HSBC Holdings announced Monday it has provisioned an additional $800 million to pay potential U.S. fines related to the ongoing money laundering charges against it, bringing the total to $1.5 billion. The fines are expected to be the largest on record for money laundering and related activities, although the London-based bank is still negotiating a final settlement.
“The third quarter results include an additional provision of U.S. $800 million in relation to the ongoing U.S. anti‐money laundering, Bank Secrecy Act and Office of Foreign Assets Control investigations,” HSBC’s third-quarter summary stated. “We are actively engaged in discussions with U.S. authorities to try to reach a resolution, but there is not yet an agreement. The U.S.
authorities have substantial discretion in deciding exactly how to resolve this matter. Indeed, the final amount of the financial penalties could be higher, possibly significantly higher, than the amount accrued.”
HSBC’s legal issues originated when the Senate Permanent Subcomittee on Investigations found it had allowed terrorists and drug cartels to access U.S. funds by laundering money between 2001 and 2010. The investigation, which continues under the authority of federal and state prosecutors, also concerns whether HSBC allowed sanctioned nations such as Iran, Sudan and North Korea to transfer money through its American subsidiary during a similar time period.
“The problem here is that some international banks abuse their U.S. access,” said Senator Carl Levin, a Michigan Democrat who heads the subcommittee, in opening statements of the HSBC hearing July 17. “Some allow affiliates operating in countries with severe money laundering, drug trafficking, or terrorist financing threats to open up U.S. dollar accounts without establishing safeguards at their U.S. affiliate. The end result is that the U.S. affiliate can become a sinkhole of risk for an entire network of bank affiliates and their clients around the world playing fast and loose with U.S. banking rules.”
The subcommittee’s senior Republican, Senator Thomas Coburn of Oklahoma, agreed with Levin’s statements and cited examples of HSBC’s failure to prevent criminal and terrorist funds from passing through U.S. banking systems. In Mexico, for example, $7 billion flowed from the HSBC Mexican affiliate to the HSBC U.S. affiliate in 2007 and 2008. At that large a volume, law enforcement and regulators have concluded it likely originated from the illegal drug trade. In fact, from 2000 to 2009 HSBC issued its lowest risk rating to Mexico despite evidence it posed a high risk for drug trafficking and money laundering, senate investigators reported.

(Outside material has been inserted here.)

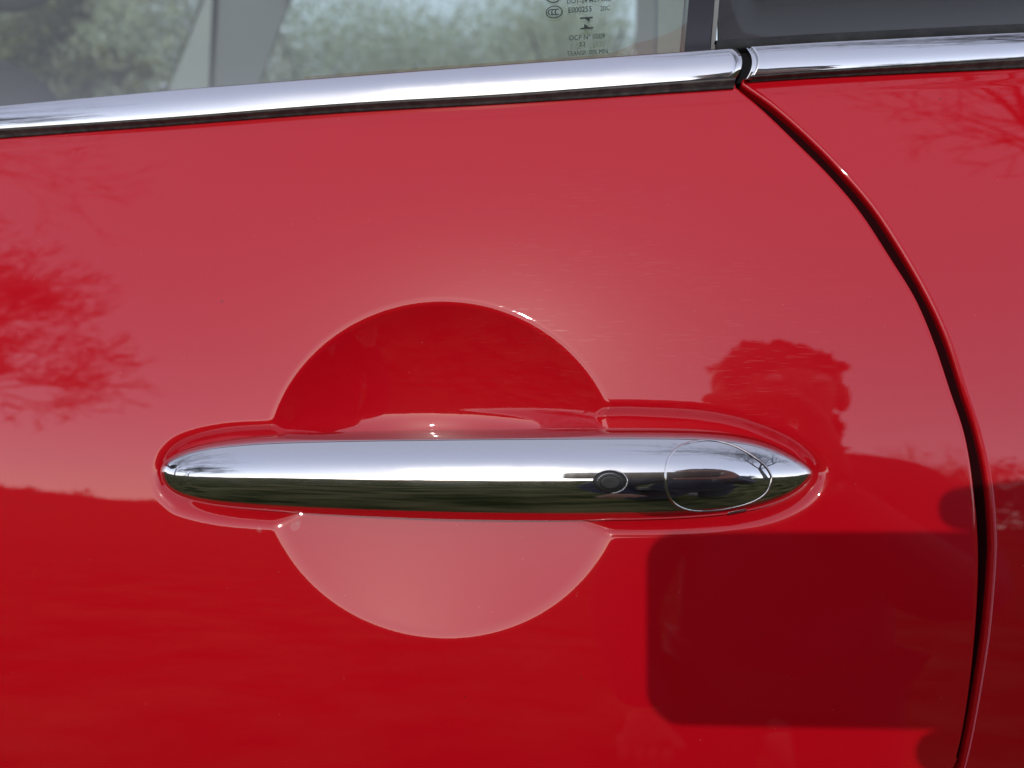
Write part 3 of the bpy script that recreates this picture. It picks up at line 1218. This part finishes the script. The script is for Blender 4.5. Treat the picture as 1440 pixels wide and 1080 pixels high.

Furthermore, Coburn stated, HSBC processed U.S. dollar transactions for an Iranian bank without explaining their origin at a time when all payments to and from Iran were legally restricted.
Evidence revealed HSBC allowed what is known as “U-turn” transactions through U.S. institutions that involved funds from Iran to non-U.S. banks—about 25,000 transactions with Iran totaling more than $19.4 billion in total, with about 90 percent passing through the U.S., according to an audit conducted by Deloitte LLP. The senate investigators noted similar transactions with Cuba, Sudan, Burma and North Korea.
“This is why tough anti-money laundering laws are important, if illicit funds can be tracked and stopped, there are fewer places for criminals and terrorists to hide,” Coburn said at the hearing.
HSBC has attempted to rectify its processes since the July hearing. After David Bagley, the bank’s head of compliance since 2002, resigned during the subcommittee hearings, the bank has increased its spending on compliance and oversight. It also hired Robert Warner, who formerly managed the Treasury Department group that enforces sanctions.
“We deeply regret what took place” in the United States and Mexico, said HSBC chief executive Stuart Gulliver in a Nov. 5 press conference. “A number of people have left the bank and have had clawbacks against their compensation.”
During its Nov. 5 financial report, HSBC announced a 50-percent drop in net profit during third quarter–$2.8 billion compared to a $5.5 billion profit in the third quarter of 2011. The bank’s London shares fell by 1.3 percent by market closing.
“The report undoubtedly caused considerable reputational damage to HSBC. The extent to which that has resulted in loss of business is hard to measure, but it has undoubtedly damaged our brand,” Gulliver said.
The bank also recognized the money laundering investigation may lead to corporate criminal and civil charges, as well as fines in excess of the already-provisioned $1.5 billion.